The court finds, therefore, that New York’s lien on defendant’s real and personal property continued into the insurance proceeds payable as a result of the destruction of said property. As between the New York and the United States liens, it is clear that New York has priority in the disbursement of the interpleaded fund. In view of the fact that New York’s lien exceeds the amount of available insurance proceeds, United States would not be entitled to any of the proceeds.

As between the conflicting claims between New York, and the New York Department of Labor, the Department of Labor had docketed its warrants after New York’s initial *857warrant and on that basis New York would have priority in the fund. The Department of Labor, however, cites section 574 of the Labor Law which entitles it to be on a parity with the taxes due to the State of New York, regardless of when its warrants were docketed. This special entitlement, though, is only valid in a proceeding involving dissolution, insolvency, composition, or assignment for the benefit of creditors (Labor Law, § 574, subd 1; Flushing Fed. Sav. & Loan Assn. v Kapner, 133 NYS2d 187, 191). The instant proceeding does not involve any of these claims and section 574 of the Labor Law is therefore inapplicable herein. Consequently, the court finds that the Department of Labor does not have parity with taxes due New York and New York’s first warrant has priority over those of the Department of Labor in the disbursement of the interpleaded fund.

As to Sapperstein, Hochberg & Haberman, Inc., any lien in their favor would have arisen after New York’s lien had attached to the defendant’s real and personal property and had continued unchanged into the insurance proceeds.
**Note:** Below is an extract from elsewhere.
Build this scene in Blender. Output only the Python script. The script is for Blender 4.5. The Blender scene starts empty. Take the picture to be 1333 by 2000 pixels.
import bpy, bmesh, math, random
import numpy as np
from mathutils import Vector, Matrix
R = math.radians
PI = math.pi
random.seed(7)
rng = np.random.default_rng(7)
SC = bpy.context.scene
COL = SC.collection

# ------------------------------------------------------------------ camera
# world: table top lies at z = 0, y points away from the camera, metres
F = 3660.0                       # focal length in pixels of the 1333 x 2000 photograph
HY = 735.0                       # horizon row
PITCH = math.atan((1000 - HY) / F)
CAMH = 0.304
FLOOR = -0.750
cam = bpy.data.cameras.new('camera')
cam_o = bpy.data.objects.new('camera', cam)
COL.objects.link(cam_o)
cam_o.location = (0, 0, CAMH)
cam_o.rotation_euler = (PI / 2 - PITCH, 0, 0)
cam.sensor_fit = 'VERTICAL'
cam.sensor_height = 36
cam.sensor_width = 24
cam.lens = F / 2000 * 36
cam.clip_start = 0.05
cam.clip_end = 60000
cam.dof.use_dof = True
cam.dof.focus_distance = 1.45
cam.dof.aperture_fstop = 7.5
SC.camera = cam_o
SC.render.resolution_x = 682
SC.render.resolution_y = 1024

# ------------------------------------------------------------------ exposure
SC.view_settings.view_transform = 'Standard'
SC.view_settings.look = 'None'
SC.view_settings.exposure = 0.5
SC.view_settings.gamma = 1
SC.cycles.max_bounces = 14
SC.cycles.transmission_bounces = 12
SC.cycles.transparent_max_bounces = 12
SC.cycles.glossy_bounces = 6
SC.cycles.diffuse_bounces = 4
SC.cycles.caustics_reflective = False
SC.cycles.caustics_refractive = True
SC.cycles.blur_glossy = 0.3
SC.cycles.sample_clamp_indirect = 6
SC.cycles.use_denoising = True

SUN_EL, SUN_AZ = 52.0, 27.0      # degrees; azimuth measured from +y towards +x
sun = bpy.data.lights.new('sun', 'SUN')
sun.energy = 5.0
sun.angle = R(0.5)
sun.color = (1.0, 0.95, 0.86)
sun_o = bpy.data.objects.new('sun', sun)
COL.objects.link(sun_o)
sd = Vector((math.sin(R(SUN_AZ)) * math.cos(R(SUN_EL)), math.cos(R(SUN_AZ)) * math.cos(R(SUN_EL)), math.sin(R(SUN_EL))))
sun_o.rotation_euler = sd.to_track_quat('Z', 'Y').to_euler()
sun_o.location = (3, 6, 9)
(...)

Consequently, New York’s lien would have priority on the basis of the "first in time, first in right” rule.

Accordingly, the court holds that the New York lien has priority over each of the other competing liens herein and finds that it is entitled to all of the interpleaded insurance proceeds of $9,268.15 in satisfaction of its lien. New York’s motion for summary judgment is therefore granted and United States’ cross motion for summary judgment is denied.